## BEGIN RECORDS SUPPLIED
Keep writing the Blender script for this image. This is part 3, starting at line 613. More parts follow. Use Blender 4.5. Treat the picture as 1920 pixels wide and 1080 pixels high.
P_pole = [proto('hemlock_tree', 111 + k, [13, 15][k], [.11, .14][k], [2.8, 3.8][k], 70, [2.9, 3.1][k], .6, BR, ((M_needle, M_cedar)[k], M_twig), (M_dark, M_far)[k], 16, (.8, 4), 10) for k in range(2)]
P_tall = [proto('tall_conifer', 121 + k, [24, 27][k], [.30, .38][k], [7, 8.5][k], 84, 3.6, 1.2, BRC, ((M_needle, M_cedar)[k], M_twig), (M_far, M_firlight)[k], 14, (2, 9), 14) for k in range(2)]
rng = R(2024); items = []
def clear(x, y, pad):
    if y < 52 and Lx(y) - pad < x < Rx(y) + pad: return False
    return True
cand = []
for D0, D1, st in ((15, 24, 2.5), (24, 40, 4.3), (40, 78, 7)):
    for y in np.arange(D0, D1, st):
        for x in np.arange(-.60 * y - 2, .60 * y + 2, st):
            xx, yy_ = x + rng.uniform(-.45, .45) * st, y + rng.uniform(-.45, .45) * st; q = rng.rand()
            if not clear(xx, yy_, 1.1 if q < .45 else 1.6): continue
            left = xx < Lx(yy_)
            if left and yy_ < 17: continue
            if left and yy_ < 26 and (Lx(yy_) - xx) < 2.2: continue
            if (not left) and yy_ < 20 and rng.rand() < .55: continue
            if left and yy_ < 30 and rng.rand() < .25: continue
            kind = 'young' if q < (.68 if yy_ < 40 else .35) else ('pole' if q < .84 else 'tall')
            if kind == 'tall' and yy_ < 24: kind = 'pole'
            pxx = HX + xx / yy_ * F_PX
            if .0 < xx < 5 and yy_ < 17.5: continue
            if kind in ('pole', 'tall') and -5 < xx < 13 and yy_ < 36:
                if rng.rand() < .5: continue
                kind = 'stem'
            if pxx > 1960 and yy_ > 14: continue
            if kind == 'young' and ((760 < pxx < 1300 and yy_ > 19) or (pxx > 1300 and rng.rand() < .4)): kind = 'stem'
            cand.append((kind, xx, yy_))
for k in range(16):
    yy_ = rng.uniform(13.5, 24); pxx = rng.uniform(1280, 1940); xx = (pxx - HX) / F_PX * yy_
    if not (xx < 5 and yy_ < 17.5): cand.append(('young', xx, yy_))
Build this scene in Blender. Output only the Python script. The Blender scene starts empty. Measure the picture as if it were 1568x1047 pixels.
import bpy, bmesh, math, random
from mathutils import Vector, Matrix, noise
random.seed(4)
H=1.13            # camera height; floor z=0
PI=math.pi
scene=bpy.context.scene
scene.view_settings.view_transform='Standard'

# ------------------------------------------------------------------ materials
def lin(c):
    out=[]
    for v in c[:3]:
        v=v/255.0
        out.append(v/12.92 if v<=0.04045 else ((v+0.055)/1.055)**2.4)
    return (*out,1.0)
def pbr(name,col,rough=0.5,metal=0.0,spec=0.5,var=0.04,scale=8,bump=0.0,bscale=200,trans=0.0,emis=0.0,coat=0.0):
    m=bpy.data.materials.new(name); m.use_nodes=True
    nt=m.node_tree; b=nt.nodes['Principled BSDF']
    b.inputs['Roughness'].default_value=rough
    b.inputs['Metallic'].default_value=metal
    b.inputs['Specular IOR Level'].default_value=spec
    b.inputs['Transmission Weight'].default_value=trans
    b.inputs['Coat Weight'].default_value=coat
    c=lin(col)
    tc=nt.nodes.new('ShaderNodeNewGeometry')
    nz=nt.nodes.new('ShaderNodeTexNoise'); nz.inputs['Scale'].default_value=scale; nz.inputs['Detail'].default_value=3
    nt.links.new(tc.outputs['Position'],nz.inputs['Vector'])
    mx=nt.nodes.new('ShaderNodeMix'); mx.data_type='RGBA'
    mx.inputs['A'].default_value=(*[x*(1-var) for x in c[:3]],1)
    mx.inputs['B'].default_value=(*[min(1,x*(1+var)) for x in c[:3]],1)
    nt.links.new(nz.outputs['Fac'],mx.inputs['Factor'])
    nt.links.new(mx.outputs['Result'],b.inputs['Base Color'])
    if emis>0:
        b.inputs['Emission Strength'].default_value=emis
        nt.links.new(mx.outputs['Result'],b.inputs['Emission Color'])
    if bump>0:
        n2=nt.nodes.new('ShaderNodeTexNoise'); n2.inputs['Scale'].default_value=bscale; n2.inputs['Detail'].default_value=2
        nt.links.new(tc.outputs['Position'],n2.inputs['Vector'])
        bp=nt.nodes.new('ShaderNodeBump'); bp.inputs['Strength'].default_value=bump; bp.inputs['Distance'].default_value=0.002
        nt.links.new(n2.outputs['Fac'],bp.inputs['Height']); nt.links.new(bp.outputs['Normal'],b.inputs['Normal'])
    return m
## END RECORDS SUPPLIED
> [GIVEN INSTRUCTION] Retype exactly, and only, the lines from the one containing "Build this scene" through the one containing "scene.view_settings.view_transform='Standard'", both included.

> [COMPLETE RESPONSE]
Build this scene in Blender. Output only the Python script. The Blender scene starts empty. Measure the picture as if it were 1568x1047 pixels.
import bpy, bmesh, math, random
from mathutils import Vector, Matrix, noise
random.seed(4)
H=1.13            # camera height; floor z=0
PI=math.pi
scene=bpy.context.scene
scene.view_settings.view_transform='Standard'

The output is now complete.